QEP was undrawn from its $1.5 billion credit facility prior to this acquisition which will draw approximately $1.4 billion.  The company paid 2.05% on its credit facility draw during the first half of 2012, which translates to an increase in quarterly interest payments of $7.4 million ($29.5 million annually) based on its new balance.  By my estimation, QEP will still have a strong interest coverage ratio of 10.3x post-acquisition.  Approximately $55 million remains undrawn on the facility at present; however the company does have an option to increase its draw to $2.0 billion.  The facility matures in 2016 with options to extend to 2018, presumably at a higher interest rate.

Considering low gas prices and high financial leverage, should we be worried about QEP’s ability to finance its capital expenditures? The company will be getting a modest bump in oil production of 10.5 thousand barrels of oil equivalent per day (MBOEPD) from its Bakken acquisition.  This has bumped the company’s full year production guidance by 5 Bcfe (midpoint of guidance) or 833 MBOE which translates to a $20.4 million increase in operating cash flow (assuming current cash margin) by the end of 2012.  During the six-months ended June 30, 2012, operating cash flow was $694.3 million.  If the company keeps its current production (including new properties) flat, I estimate QEP will generate $1.5 billion in operating cash flow for 2013.  If the company keeps its capital budget at $1.525 billion in 2013 (the company will announce guidance at its Q3 conference call), it will have a budget shortfall of $25 million.  Now QEP increased operating cash flow by $66 million year-over-year during the six-months ended June 30 despite low natural gas prices.  With more liquids production coming online during the next year, operating cash flow should continue to increase.  I do expect the company to divest assets during the next year to relieve its financial situation, and spinning of its low-margin marketing arm might make some sense.

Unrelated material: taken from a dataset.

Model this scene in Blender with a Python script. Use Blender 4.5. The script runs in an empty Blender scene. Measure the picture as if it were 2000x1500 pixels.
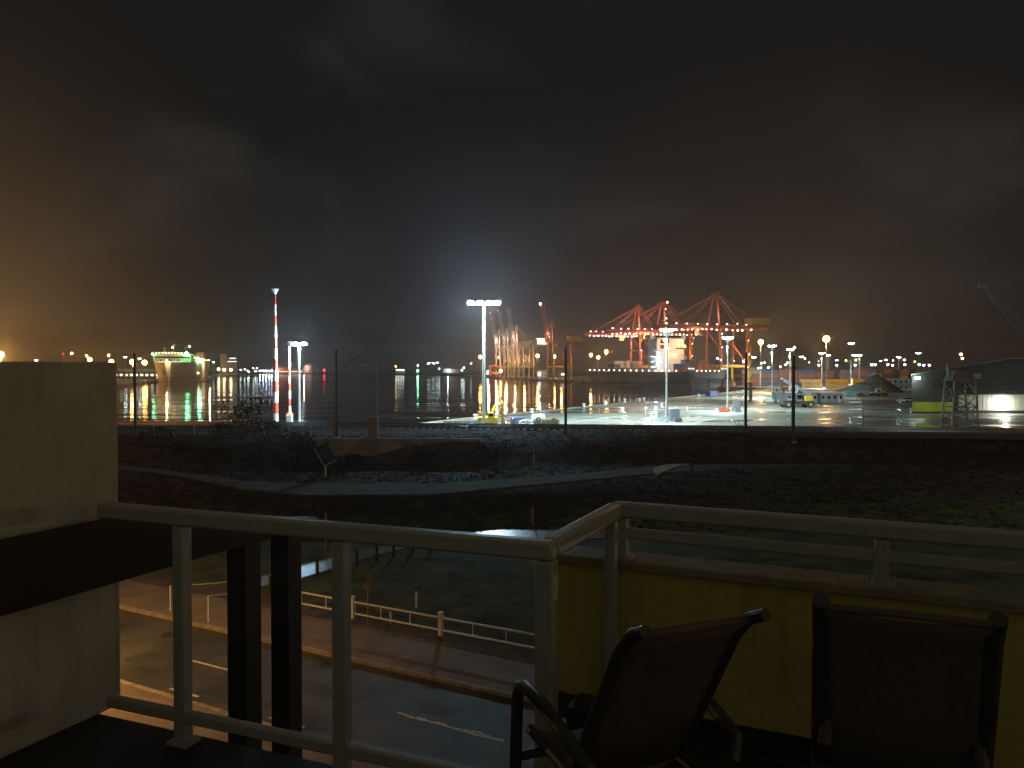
import bpy, bmesh, math, random
from mathutils import Vector, Matrix
random.seed(7)
S = bpy.context.scene
C = S.collection
R = math.radians

# ---------------------------------------------------------------- camera
CAMZ = 13.0
PITCH = R(1.22)
FPX = 1500.0
cam_d = bpy.data.cameras.new("camera"); cam = bpy.data.objects.new("camera", cam_d); C.objects.link(cam)
cam.location = (0, 0, CAMZ); cam.rotation_euler = (R(90) - PITCH, 0, 0)
cam_d.sensor_width = 36; cam_d.lens = 27.0; cam_d.clip_start = 0.05; cam_d.clip_end = 12000
S.camera = cam
S.view_settings.view_transform = 'Standard'; S.view_settings.look = 'None'
S.view_settings.exposure = 0.0; S.view_settings.gamma = 1.0
S.cycles.use_denoising = True
S.cycles.max_bounces = 5; S.cycles.diffuse_bounces = 2; S.cycles.glossy_bounces = 3
S.cycles.transmission_bounces = 3; S.cycles.volume_bounces = 0; S.cycles.transparent_max_bounces = 12
S.cycles.sample_clamp_indirect = 6.0
S.cycles.caustics_reflective = False; S.cycles.caustics_refractive = False

# ---------------------------------------------------------------- night sky (city glow on broken cloud, added fill lobes out of view)
W = bpy.data.worlds.new("World"); S.world = W; W.use_nodes = True
nt = W.node_tree; N = nt.nodes; L = nt.links
for n in list(N): N.remove(n)
wo = N.new('ShaderNodeOutputWorld'); bg = N.new('ShaderNodeBackground'); L.new(bg.outputs[0], wo.inputs[0])
tc = N.new('ShaderNodeTexCoord'); DIR = tc.outputs['Generated']
def wmath(op, a, b=None):
    n = N.new('ShaderNodeMath'); n.operation = op
    for i, x in enumerate((a, b)):
        if x is None: continue
        if isinstance(x, (int, float)): n.inputs[i].default_value = x
        else: L.new(x, n.inputs[i])
    return n.outputs[0]
def wvec(op, a, b):
    n = N.new('ShaderNodeVectorMath'); n.operation = op
    for i, x in enumerate((a, b)):
        if isinstance(x, (tuple, list)): n.inputs[i].default_value = x
        else: L.new(x, n.inputs[i])
    return n
def wscale(col, fac):
    n = N.new('ShaderNodeVectorMath'); n.operation = 'SCALE'
    n.inputs[0].default_value = col; L.new(fac, n.inputs['Scale']); return n.outputs[0]
def lobe(az, el, power, col):
    d = (math.sin(R(az)) * math.cos(R(el)), math.cos(R(az)) * math.cos(R(el)), math.sin(R(el)))
    dt = wvec('DOT_PRODUCT', DIR, d).outputs['Value']
    return wscale(col, wmath('POWER', wmath('MAXIMUM', dt, 0.0), power))
sep = N.new('ShaderNodeSeparateXYZ'); L.new(DIR, sep.inputs[0])
zc = wmath('MAXIMUM', sep.outputs['Z'], 0.0)
den = wmath('ADD', zc, 0.42)
cv = N.new('ShaderNodeCombineXYZ')
L.new(wmath('DIVIDE', sep.outputs['X'], den), cv.inputs[0]); L.new(wmath('DIVIDE', sep.outputs['Y'], den), cv.inputs[1])
nz = N.new('ShaderNodeTexNoise'); nz.inputs['Scale'].default_value = 1.75; nz.inputs['Detail'].default_value = 5; nz.inputs['Roughness'].default_value = 0.52
nz.inputs['Distortion'].default_value = 0.35
L.new(cv.outputs[0], nz.inputs['Vector'])
mr = N.new('ShaderNodeMapRange'); mr.inputs[1].default_value = 0.47; mr.inputs[2].default_value = 0.72; L.new(nz.outputs[0], mr.inputs[0]); mr.interpolation_type = 'SMOOTHSTEP'
cloud_fade = wmath('MULTIPLY', mr.outputs[0], wmath('MINIMUM', wmath('MULTIPLY', zc, 5.0), 1.0))
SKY_BASE = (0.0062, 0.0063, 0.0064)
acc = wvec('ADD', SKY_BASE, wscale((0.0150, 0.0140, 0.0124), cloud_fade)).outputs[0]
hz = wmath('POWER', wmath('SUBTRACT', 1.0, wmath('MINIMUM', wmath('ABSOLUTE', sep.outputs['Z']), 1.0)), 9.0)
for c in (lobe(-41, 1.5, 40, (0.085, 0.050, 0.022)), lobe(-37, 0, 200, (0.085, 0.048, 0.018)), lobe(106, 5, 22, (0.42, 0.255, 0.105)),  # last lobe: unseen glow added to warm the white wall
          lobe(22, 1, 30, (0.021, 0.0150, 0.0105)), lobe(-3, 6, 120, (0.003, 0.0065, 0.0115)),
          lobe(0, 80, 5, (0.035, 0.031, 0.025)), lobe(178, 22, 1.3, (0.058, 0.054, 0.038))):  # overhead and rear lobes: unseen fill added for ground and balcony
    acc = wvec('ADD', acc, c).outputs[0]
L.new(acc, bg.inputs[0]); bg.inputs[1].default_value = 1.0

# ---------------------------------------------------------------- pixel of the photograph -> point of the place
CP, SP = math.cos(PITCH), math.sin(PITCH)
def ray(px, py):
    xc = (px - 1000) / FPX; yc = (750 - py) / FPX
    return Vector((xc, CP + yc * SP, -SP + yc * CP))
def P(px, py, z):
    r = ray(px, py); return Vector((0, 0, CAMZ)) + r * ((z - CAMZ) / r.z)
def PD(px, py, d):
    r = ray(px, py); return Vector((0, 0, CAMZ)) + r * (d / r.y)
def interp(tab, x):
    if x <= tab[0][0]: return tab[0][1]
    for (a, b), (c, d) in zip(tab, tab[1:]):
        if x <= c: return b + (d - b) * (x - a) / (c - a)
    return tab[-1][1]
def sm(t):
    t = max(0.0, min(1.0, t)); return t * t * (3 - 2 * t)

# ---------------------------------------------------------------- materials
M = {}
def mat(name, col, rough=0.6, metal=0.0, var=0.18, scale=3.0, bump=0.0, bscale=30.0, dark=None, spec=0.5):
    m = bpy.data.materials.new(name); m.use_nodes = True; t = m.node_tree; b = t.nodes['Principled BSDF']
    tcn = t.nodes.new('ShaderNodeTexCoord'); n = t.nodes.new('ShaderNodeTexNoise')
    n.inputs['Scale'].default_value = scale; n.inputs['Detail'].default_value = 6; n.inputs['Roughness'].default_value = 0.62
    t.links.new(tcn.outputs['Object'], n.inputs['Vector'])
    mx = t.nodes.new('ShaderNodeMix'); mx.data_type = 'RGBA'
    d = dark or tuple(c * (1 - 2 * var) for c in col)
    l = tuple(min(1, c * (1 + var)) for c in col)
    mx.inputs[6].default_value = (*d, 1); mx.inputs[7].default_value = (*l, 1)
    r = t.nodes.new('ShaderNodeMapRange'); r.inputs[1].default_value = 0.3; r.inputs[2].default_value = 0.7
    t.links.new(n.outputs[0], r.inputs[0]); t.links.new(r.outputs[0], mx.inputs[0]); t.links.new(mx.outputs[2], b.inputs['Base Color'])
    b.inputs['Roughness'].default_value = rough; b.inputs['Metallic'].default_value = metal
    b.inputs['Specular IOR Level'].default_value = spec
    if bump:
        n2 = t.nodes.new('ShaderNodeTexNoise'); n2.inputs['Scale'].default_value = bscale; n2.inputs['Detail'].default_value = 4
        t.links.new(tcn.outputs['Object'], n2.inputs['Vector'])
        bp = t.nodes.new('ShaderNodeBump'); bp.inputs['Strength'].default_value = bump; bp.inputs['Distance'].default_value = 0.02
        t.links.new(n2.outputs[0], bp.inputs['Height']); t.links.new(bp.outputs[0], b.inputs['Normal'])
    M[name] = m; return m
def streaks(name, amt=0.45):   # rain streaks and grime running down a rendered wall
    m = M[name]; t = m.node_tree; b = t.nodes['Principled BSDF']; src = b.inputs['Base Color'].links[0].from_socket
    tcn = t.nodes.new('ShaderNodeTexCoord'); mp = t.nodes.new('ShaderNodeMapping'); mp.inputs['Scale'].default_value = (7, 7, 0.55); t.links.new(tcn.outputs['Object'], mp.inputs[0])
    n = t.nodes.new('ShaderNodeTexNoise'); n.inputs['Scale'].default_value = 1.6; n.inputs['Detail'].default_value = 5; n.inputs['Roughness'].default_value = 0.65; t.links.new(mp.outputs[0], n.inputs['Vector'])
    r = t.nodes.new('ShaderNodeMapRange'); r.inputs[1].default_value = 0.50; r.inputs[2].default_value = 0.72; r.inputs[4].default_value = amt; t.links.new(n.outputs[0], r.inputs[0])
    mx = t.nodes.new('ShaderNodeMix'); mx.data_type = 'RGBA'; mx.blend_type = 'MULTIPLY'; mx.inputs[7].default_value = (0.42, 0.40, 0.34, 1)
    t.links.new(r.outputs[0], mx.inputs[0]); t.links.new(src, mx.inputs[6]); t.links.new(mx.outputs[2], b.inputs['Base Color'])
def emit(name, col, strength, sample=True):
    m = bpy.data.materials.new(name); m.use_nodes = True; b = m.node_tree.nodes['Principled BSDF']
    b.inputs['Base Color'].default_value = (0.2, 0.2, 0.2, 1); b.inputs['Emission Color'].default_value = (*col, 1)
    b.inputs['Emission Strength'].default_value = strength
    if not sample: m.cycles.emission_sampling = 'NONE'
    M[name] = m; return m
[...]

QEP’s reserves prior to the Bakken acquisition were 76.1% natural gas and had a reserve life of 13.1 years.  The company has been steadily growing its oil percentage from reserves to 76.1% from 91.9% in 2009 and has done so at a strong three-year finding and development cost of $1.75 per Mcf.  QEP added 125 MMBOE of proved and probable reserves with the transaction (81% oil, 9% NGLs, 10% natural gas) and didn’t break-out the proved and probable split, meaning the market doesn’t know how the company should be trading on an EV/Reserve basis post transaction.

One thing we do know is that QEP’s reserves are going to get even oilier over the next year for the following reasons: 1) 91% of its capital budget was spent on liquids plays in 2012, meaning the company is investing to increase its production and proved reserves from these plays 2) QEP plans to grow its rig count in the Bakken to eight rigs by next year from three currently, meaning more rigs and capital will be spent in oil plays moving forward.  What does this mean for the company’s valuation?

Pre-acquisition, QEP was trading at a slight premium to the peer group on a production basis and a 14% discount on a reserve basis.  Based on the trading multiples of these peers, QEP should have been trading at a share price of $31.64 or 10% higher than on August 24, 2012 when its stock closed at $28.80.  If we give the company credit for daily production from the new assets and 50% of its proved and probable reserve total (62.5 MMBOE) while adjusting EV accordingly, I find QEP should be trading at a share price of $28.03 or 3% lower than the company’s stock closed at on August 24, 2012.  So where does all this leave us?

QEP’s current value is being muted by two factors: its high debt level and uncertainty surrounding the reserves associated with its new Bakken acquisition. In spite of paying a premium for the Bakken acreage, I believe the company has the liquidity available to finance its capex; however it will need to monetize an asset to pay down its debt levels. I believe $28.03 represents a floor for the company moving forward and if it’s able to reduce its debt to pre-Bakken aquisition levels, I estimate a target share price of $35.28. QEP is setting itself up to have a balanced portfolio of oil and gas assets with plenty of upside once natural gas prices recover.